> Instructions for the task
Look through the data below. Show each line where the string "picture" occurs.

— start of Extracted data —

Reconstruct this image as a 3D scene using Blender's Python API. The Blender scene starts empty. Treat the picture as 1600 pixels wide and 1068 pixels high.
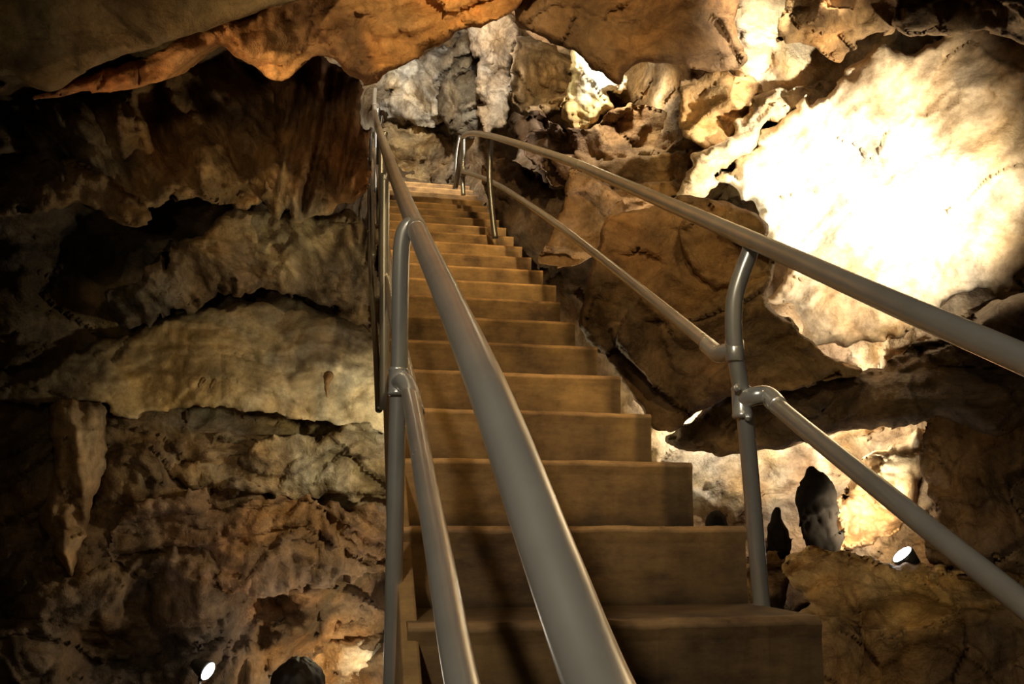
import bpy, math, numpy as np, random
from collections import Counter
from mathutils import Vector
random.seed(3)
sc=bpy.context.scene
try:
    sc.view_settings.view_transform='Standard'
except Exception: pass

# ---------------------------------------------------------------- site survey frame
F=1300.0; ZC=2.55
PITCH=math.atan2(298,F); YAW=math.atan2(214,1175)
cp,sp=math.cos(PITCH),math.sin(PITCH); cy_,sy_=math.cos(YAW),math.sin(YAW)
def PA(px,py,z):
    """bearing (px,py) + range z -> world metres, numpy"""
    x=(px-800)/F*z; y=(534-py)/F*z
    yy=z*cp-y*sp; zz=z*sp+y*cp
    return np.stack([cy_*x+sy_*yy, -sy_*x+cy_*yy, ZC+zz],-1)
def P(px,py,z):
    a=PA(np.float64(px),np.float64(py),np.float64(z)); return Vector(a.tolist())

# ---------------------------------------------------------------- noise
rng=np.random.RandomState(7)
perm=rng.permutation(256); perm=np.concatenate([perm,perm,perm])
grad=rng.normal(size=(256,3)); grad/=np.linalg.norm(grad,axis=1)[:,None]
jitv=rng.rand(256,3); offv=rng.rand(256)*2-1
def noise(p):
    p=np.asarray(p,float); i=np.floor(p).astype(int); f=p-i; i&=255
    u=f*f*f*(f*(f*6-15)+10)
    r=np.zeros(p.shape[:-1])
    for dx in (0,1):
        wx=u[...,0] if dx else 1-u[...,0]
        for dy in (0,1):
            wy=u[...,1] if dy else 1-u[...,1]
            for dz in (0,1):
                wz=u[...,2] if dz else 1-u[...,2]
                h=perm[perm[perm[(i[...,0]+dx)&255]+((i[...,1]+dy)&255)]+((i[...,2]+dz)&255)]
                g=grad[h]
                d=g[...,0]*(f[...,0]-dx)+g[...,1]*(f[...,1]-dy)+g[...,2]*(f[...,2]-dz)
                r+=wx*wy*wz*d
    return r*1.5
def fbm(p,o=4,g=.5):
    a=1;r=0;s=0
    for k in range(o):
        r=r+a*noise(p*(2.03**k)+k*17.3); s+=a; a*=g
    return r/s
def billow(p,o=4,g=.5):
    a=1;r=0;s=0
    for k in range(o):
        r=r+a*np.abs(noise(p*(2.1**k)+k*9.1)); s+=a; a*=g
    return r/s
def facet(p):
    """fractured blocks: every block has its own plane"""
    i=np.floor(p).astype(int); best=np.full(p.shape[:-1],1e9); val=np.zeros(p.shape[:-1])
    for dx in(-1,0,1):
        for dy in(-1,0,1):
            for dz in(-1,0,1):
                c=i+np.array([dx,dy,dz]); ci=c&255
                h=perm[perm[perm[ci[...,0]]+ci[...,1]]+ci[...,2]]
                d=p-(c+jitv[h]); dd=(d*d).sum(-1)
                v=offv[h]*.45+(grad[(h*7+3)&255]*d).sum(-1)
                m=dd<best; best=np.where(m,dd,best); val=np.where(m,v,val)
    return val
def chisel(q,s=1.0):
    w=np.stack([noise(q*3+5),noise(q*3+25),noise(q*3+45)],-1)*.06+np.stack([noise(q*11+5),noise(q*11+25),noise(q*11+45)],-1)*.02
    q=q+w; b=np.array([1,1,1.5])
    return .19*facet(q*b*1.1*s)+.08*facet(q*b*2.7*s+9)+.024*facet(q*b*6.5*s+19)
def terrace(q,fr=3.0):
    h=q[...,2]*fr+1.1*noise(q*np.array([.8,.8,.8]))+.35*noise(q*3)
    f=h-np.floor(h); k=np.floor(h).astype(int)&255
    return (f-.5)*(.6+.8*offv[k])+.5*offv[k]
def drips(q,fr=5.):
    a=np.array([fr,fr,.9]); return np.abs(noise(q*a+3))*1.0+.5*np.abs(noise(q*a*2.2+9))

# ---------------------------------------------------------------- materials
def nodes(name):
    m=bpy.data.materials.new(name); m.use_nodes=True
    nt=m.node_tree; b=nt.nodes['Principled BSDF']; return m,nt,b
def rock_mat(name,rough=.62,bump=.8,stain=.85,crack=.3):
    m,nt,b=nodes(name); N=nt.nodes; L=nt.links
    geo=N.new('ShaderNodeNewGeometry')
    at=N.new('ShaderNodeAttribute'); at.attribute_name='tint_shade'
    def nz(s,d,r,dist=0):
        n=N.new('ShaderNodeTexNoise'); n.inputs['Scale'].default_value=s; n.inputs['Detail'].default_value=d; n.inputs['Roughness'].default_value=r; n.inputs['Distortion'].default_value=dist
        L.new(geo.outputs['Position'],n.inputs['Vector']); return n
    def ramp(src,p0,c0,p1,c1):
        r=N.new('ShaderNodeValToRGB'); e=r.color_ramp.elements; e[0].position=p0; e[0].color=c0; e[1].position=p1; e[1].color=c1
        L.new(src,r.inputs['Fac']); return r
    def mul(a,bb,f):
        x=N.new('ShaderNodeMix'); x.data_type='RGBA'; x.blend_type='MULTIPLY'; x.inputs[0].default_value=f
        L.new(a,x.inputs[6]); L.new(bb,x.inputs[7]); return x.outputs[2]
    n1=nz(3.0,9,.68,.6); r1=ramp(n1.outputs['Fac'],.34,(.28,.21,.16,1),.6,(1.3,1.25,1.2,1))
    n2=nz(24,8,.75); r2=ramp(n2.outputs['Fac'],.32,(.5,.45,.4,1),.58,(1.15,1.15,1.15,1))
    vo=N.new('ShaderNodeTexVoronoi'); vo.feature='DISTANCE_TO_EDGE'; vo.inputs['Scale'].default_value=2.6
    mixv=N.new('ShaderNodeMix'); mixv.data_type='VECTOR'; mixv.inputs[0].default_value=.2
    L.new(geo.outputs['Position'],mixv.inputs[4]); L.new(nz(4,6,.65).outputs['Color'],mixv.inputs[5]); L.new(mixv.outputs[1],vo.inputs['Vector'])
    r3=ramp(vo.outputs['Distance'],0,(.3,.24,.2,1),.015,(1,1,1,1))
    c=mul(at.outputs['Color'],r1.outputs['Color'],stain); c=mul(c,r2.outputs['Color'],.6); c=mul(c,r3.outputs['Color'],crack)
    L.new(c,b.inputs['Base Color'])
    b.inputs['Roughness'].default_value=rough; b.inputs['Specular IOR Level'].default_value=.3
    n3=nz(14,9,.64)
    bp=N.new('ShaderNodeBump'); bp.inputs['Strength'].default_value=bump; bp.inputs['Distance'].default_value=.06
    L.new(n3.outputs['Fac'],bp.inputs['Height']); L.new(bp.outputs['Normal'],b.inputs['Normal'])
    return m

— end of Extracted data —
— start of Extracted data —

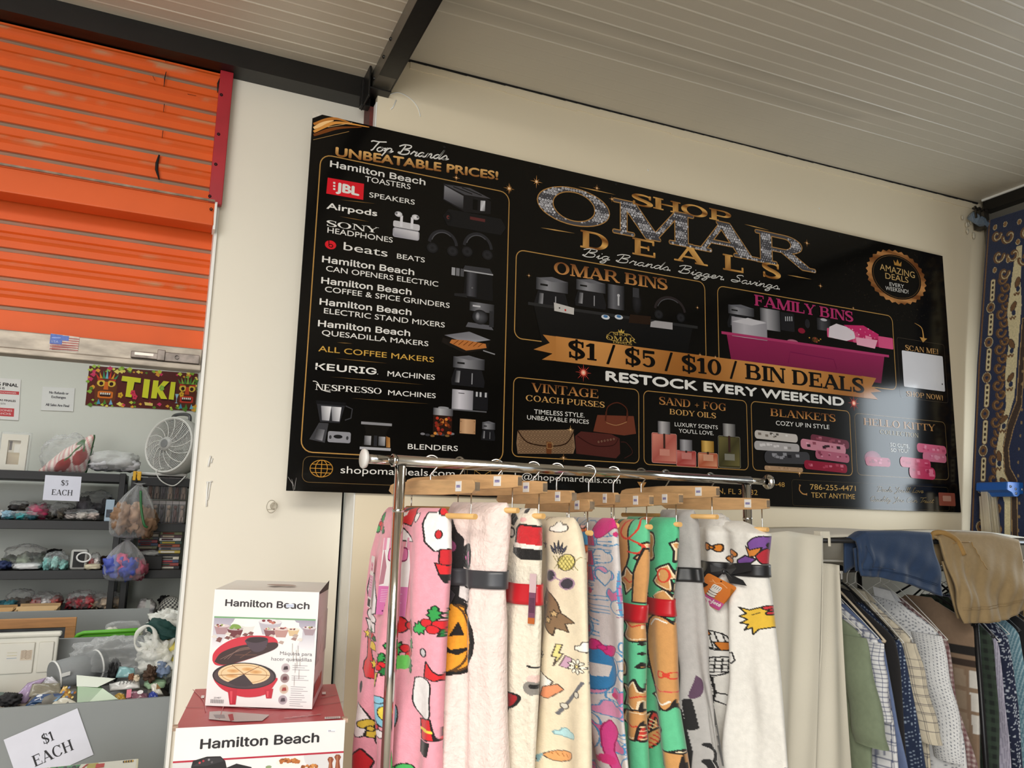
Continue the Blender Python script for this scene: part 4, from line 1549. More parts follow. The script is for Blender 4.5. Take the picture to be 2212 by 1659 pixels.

— end of Extracted data —

> Written response
Reconstruct this image as a 3D scene using Blender's Python API. The Blender scene starts empty. Treat the picture as 1600 pixels wide and 1068 pixels high.
Continue the Blender Python script for this scene: part 4, from line 1549. More parts follow. The script is for Blender 4.5. Take the picture to be 2212 by 1659 pixels.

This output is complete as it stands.